Apesar de ter sido batizada como “Lei de Reciprocidade Econômica”, o decreto que regulamentou o texto manteve a ideia de que a sua aplicação não deverá atender lógica do “olho por olho, dente por dente” de forma irrestrita.
A lei, por exemplo, estipula que a imposição de medidas de retaliação deverá “minimizar o impacto sobre a atividade econômica e evitar ônus e custos administrativos”.
Essa determinação é resultado da preocupação do governo e do Congresso de que tarifas contra determinados produtos importados possam acabar prejudicando cadeias produtivas já instaladas no Brasil que dependam desses insumos para a produção de bens ou serviços no país.
O decreto também prevê as etapas para a adoção de medidas de retaliação.
A primeira será a formação de comitês para avaliar o caso e a realização de consultas públicas com representantes das partes interessadas.
Na prática, o governo já deu início a essa fase ao montar uma comissão com empresários de diferentes setores para discutir a resposta do governo.
No decreto assinado pelo presidente Lula, o grupo que avalia o caso é chamado de “Comitê Interministerial de Negociação e Contramedidas Econômicas e Comerciais”.
Ele é presidido pelo ministro do Desenvolvimento, Indústria, Comércio e Serviços (o também vice-presidente Geraldo Alckmin), e conta com a participação dos ministérios da Casa Civil, da Fazenda e das Relações Exteriores.

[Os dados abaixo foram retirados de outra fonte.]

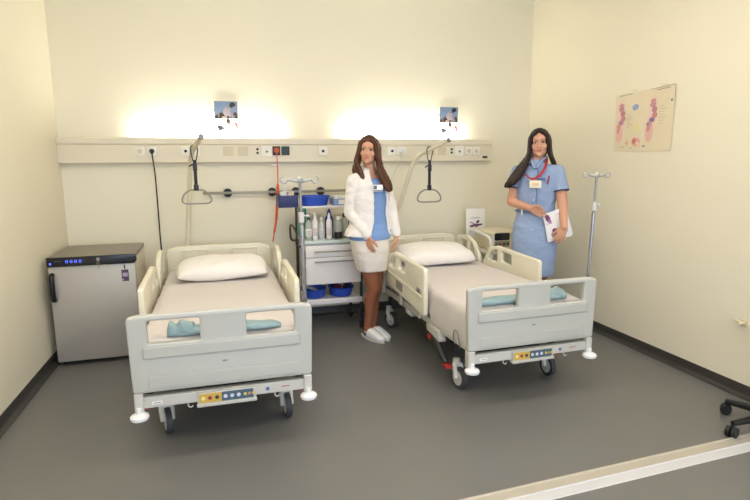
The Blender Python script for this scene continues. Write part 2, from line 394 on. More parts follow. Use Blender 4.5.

As contramedidas brasileiras também serão avaliadas pela Câmara de Comércio Exterior (Camex), onde haverá a participação de representantes da administração pública e de setores privados da economia.
A segunda etapa envolve estipular prazos para análise das demandas enviadas pelos setores consultados.
O terceiro passo é a sugestão e a implementação das medidas, com eventuais consultas diplomáticas e negociações.
O decreto também estipula que o Poder Executivo fica autorizado a adotar retaliação de forma provisória enquanto o governo realiza as etapas anteriores.
O texto também prevê que o governo deverá montar uma comissão de monitoramento das retaliações e que poderá revogá-las ou alterá-las com base nas negociações diplomáticas em curso.